In a paper Distributed Private Data Analysis: On Simultaneously Solving How and What, a bit vector $x=(x_1,\dots,x_n)$ is given, whose sum $f=\sum_i x_i$. Each bit $x_i$ is independently flipped with probability $p=\frac{1}{2+\epsilon}$ for fixed $\epsilon>0$. That is, let $z_i=x_i$ with probability $1-p$ and $z_i=1-x_i$ otherwise. Then given the flipped bit vector $\mathrm{flip}(x)=(z_1,\dots,z_n)$, the original sum $f$ has an unbiased estimator: $ \hat{f}=\epsilon^{-1}((2+\epsilon)\sum_i z_i) - \epsilon^{-1}n $ The paper then claims that this estimator has error $\mathcal{O}(\sqrt{n}/\epsilon)$ with constant probability. That is, for all bit vectors $x$: $ \Pr[|\hat{f}(x) - f(x)| > \mathcal{O}(\sqrt{n}/\epsilon)] \leq \mathcal{O}(1) $ They say they got it via Chernoff bound.
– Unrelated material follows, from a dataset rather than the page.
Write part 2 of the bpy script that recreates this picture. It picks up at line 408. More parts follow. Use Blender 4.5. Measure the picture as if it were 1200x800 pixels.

So I tried to work my way, using the definition of Chernoff bound from the book "The Probabilistic Method" (note: the absolute is missing): $ \Pr[\hat{f} - f > \ell] \leq \mathbb{E}[e^{\lambda(\hat{f} - f)}] e^{-\lambda \ell} = \mathbb{E}[e^{\lambda \hat{f} }] e^{-\lambda (\ell+ f)} $ Then $ \mathbb{E}[e^{\lambda \hat{f} }] = \mathbb{E}[e^{2 \frac{\lambda}{\epsilon} \sum_i z_i+ \lambda \sum_i z_i - \frac{\lambda}{\epsilon}n }] = \mathbb{E}[e^{2 \frac{\lambda}{\epsilon} \sum_i z_i} ] \mathbb{E}[ e^ { \lambda \sum_i z_i } ] e ^ {- \frac{\lambda}{\epsilon} n } $
$ = (\prod_i \mathbb{E}[e^{2 \frac{\lambda}{\epsilon} z_i} ] ) (\prod_i \mathbb{E}[ e^ { \lambda z_i } ] ) e ^ {- \frac{\lambda}{\epsilon} n } $
When I expand $\mathbb{E}[ e^ { \lambda z_i } ]$ to $p e^ { \lambda (1-x_i) } + (1-p) e^ { \lambda x_i } $, I collect in two groups to get rid of $x_i$'s; a group evaluated at $x_i=1$ and raised to power $f$ (number of ones in the bit vector) and similarly for $x_i=0$.
I end up with a big ugly equation that I have no hope of setting $\lambda$ to get a constant probability (in $n$) as the paper claims (remember $\ell = \mathcal{O}(\sqrt{n}/\epsilon)$).
I am not sure how to proceed or whether I am doing things wrong. I've spend a lot of time on this (several weeks!) and tried to read about Chernoff bound from different sources. Any feedback is welcome, hints or directions are also great. Thank you.